Sœur Pacelli vit maintenant dans l’espace divin, l’Odyssée de sa raison d’être, comme l’écrivait Pierre Marie Varenne. Elle vient de passer du souviens-toi que tu es poussière à souviens-toi que tu es éternel. Toi qui es terre, né de la terre, tu montes maintenant au ciel avec le Christ (saint Grégoire le Grand). Se réalise pour elle cette finale d’une prière eucharistique : permets que nous ayons part à la vie éternelle et que nous chantions tes louanges.
Se termine une vie épiphanie de Dieu. Épiphanie fraternelle à travers ses nombreux contacts. Épiphanie de miséricorde dans le regard qu’elle posait sur les gens qu’elle savait accueillir. Elle s’est appliqué cette recommandation du prophète Isaïe : ne brise pas le roseau froissé, n'éteint pas la mèche qui faiblit. Épiphanie d'une disciple de l'Étoile, selon l’expression très belle de frère Christophe de Tibhirine, qui a guidé toute sa vie. Épiphanie d'une vie offrande depuis ce jour où prosternée devant l'autel, elle se donnait au Dieu de sa foi. Épiphanie d’une vie communautaire consacrée au service d’en haut, celui de l’eucharistie et du service d’en bas, celui du lavement des pieds, respectant ainsi le testament de Jésus. Désormais et pour toujours, sœur Pacelli est une « femme nouvelle », appelée à chanter un chant nouveau (Ps 149.1), Père, je proclame ta louange.

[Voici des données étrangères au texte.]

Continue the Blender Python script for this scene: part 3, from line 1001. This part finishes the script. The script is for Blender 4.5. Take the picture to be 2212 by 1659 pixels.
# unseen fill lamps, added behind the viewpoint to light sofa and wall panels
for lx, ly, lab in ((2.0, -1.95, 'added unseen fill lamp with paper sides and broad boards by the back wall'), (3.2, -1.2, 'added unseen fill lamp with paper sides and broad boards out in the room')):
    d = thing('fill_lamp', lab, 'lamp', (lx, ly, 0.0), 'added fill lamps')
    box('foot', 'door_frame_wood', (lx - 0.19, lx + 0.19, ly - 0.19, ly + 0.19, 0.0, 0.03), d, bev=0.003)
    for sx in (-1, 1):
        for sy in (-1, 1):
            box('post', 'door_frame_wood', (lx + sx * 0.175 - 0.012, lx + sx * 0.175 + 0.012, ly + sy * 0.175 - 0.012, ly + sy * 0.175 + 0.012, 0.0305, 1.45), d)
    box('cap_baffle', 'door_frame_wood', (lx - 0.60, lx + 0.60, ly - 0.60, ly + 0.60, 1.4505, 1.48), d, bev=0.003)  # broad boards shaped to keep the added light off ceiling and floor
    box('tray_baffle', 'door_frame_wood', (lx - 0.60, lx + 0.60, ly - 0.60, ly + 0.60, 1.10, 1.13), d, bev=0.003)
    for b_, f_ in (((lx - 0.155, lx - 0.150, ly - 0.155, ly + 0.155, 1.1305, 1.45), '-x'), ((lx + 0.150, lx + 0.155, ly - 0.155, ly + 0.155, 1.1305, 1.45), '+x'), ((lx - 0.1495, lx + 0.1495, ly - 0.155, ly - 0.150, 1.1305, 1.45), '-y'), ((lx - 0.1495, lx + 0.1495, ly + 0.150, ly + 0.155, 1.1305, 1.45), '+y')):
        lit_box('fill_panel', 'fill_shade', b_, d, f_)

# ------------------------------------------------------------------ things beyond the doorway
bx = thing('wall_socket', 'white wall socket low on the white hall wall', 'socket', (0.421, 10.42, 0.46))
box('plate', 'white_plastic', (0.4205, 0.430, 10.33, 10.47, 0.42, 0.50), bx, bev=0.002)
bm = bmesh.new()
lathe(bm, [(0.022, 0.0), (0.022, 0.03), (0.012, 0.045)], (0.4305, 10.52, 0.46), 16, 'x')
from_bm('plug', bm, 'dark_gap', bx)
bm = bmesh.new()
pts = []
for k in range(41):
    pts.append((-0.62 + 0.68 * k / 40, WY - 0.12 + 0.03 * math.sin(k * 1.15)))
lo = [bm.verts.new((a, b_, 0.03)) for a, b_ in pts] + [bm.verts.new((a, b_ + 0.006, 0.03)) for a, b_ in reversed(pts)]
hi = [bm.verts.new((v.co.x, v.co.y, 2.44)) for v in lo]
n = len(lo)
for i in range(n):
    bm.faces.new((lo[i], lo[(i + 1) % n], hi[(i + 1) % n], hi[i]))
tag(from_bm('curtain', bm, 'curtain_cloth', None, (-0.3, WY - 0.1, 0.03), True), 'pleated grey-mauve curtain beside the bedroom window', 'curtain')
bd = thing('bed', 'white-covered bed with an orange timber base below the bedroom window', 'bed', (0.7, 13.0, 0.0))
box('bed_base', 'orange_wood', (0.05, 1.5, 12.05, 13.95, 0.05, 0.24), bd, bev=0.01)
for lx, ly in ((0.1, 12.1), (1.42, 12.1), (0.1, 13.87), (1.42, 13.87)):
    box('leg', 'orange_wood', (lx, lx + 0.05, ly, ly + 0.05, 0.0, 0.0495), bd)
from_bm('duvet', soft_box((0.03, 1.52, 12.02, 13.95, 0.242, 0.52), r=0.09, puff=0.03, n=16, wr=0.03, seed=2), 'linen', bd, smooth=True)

Je termine par ces mots d’un auteur inconnu. Un jour le Grand Jardinier me confia une plante d’une qualité très rare, et très belle. Je reviendrai la chercher, dit-il. Soigne-la bien, en la gardant pour moi. J’en ai pris soin, et la plante a grandi, elle a donné une fleur aux couleurs rayonnantes, belle et fraîche, comme l’aurore au printemps. […] De toutes les fleurs, elle était la plus glorieuse, son parfum, son aspect étaient merveilleux […]. Il est venu, un jour, me demander la jolie plante […] Si elle reste, me dit-il, dans ce sol, elle va perdre sa splendeur. Je veux la transplanter dans mon jardin là-haut. […] où les fleurs ne se fanent pas. Et il me dit : cette plante, c’est toi.
Pour cette plante, cette petite plante, dirait Claire d’Assise, devenons eucharistie. AMEN.